BE GRANDIOSE AT ALL TIMES

Dalí suffered from a pathological aversion to ordinariness. His innate exhibitionism almost proved fatal in 1936 when he delivered his lecture at the London International Surrealist Convention dressed in an antique diving suit, inexplicably holding a billiard cue and accompanied by two Russian wolfhounds. It was a gesture meant to represent the mystical act of diving into his own subconscious – taking a swim in Lake Salvador, as it were. But the stunt backfired when he began to suffocate in the soundproofed helmet and, believing it was part of the performance, no one intervened.  
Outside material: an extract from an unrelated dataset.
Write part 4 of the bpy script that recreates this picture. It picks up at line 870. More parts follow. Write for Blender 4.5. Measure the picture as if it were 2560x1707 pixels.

The incident didn’t deter him and his grandiose ways continued. A 1941 newsreel documents a party he threw at the Hotel Del Monte in Monterey, California, called A Surrealistic Night in an Enchanted Forest. The party features a real lion cub and a monkey, and a fish course served in satin slippers, followed by a main course of live frogs (both presented to a perplexed Bob Hope).

Years down the line, his houses and events became gathering points for a coterie of other upcoming stars, including (but by no means limited to) David Bowie, Mick Jagger, Marianne Faithfull, and Ultra Violet. Dalí would dress this eccentric crowd – dubbed his “Court of Miracles”, or transvestites by Spanish newspapers – and take them around as his entourage, gaining himself a reputation for riotous behaviour. 

BE AHEAD OF THE TIMES

Dalí, in many respects, was way ahead of his time. Countless acts throughout his life could be considered performance art, placing him among the vanguard of the movement, but he also envisioned concrete artworks made from technologies that barely even existed yet. In 1973, he met a 25-year-old Alice Cooper and spent six months rendering the singer as a hologram (a complex technology that was then still in its infancy). The result is “First Cylindric Chromo-Hologram Portrait of Alice Cooper’s Brain”, a groundbreaking artwork now housed in the collection of the Dalí Museum in Figueres. 

Before that though, he also created remarkable optical illusions, such as “Dalí Atomicus” (1948), a black and white photograph by Philippe Halsman, which shows the artist suspended in the air with three cats, water arcing from a bucket, and various items of furniture. The theory – “jumpology” – was that jumping while a photograph is taken distracts the subject, revealing their true spirit. However, in a pre-Photoshop world, it was easier said than done. The eventual photograph required 26 attempts and utilised clear wires to suspend the various objects.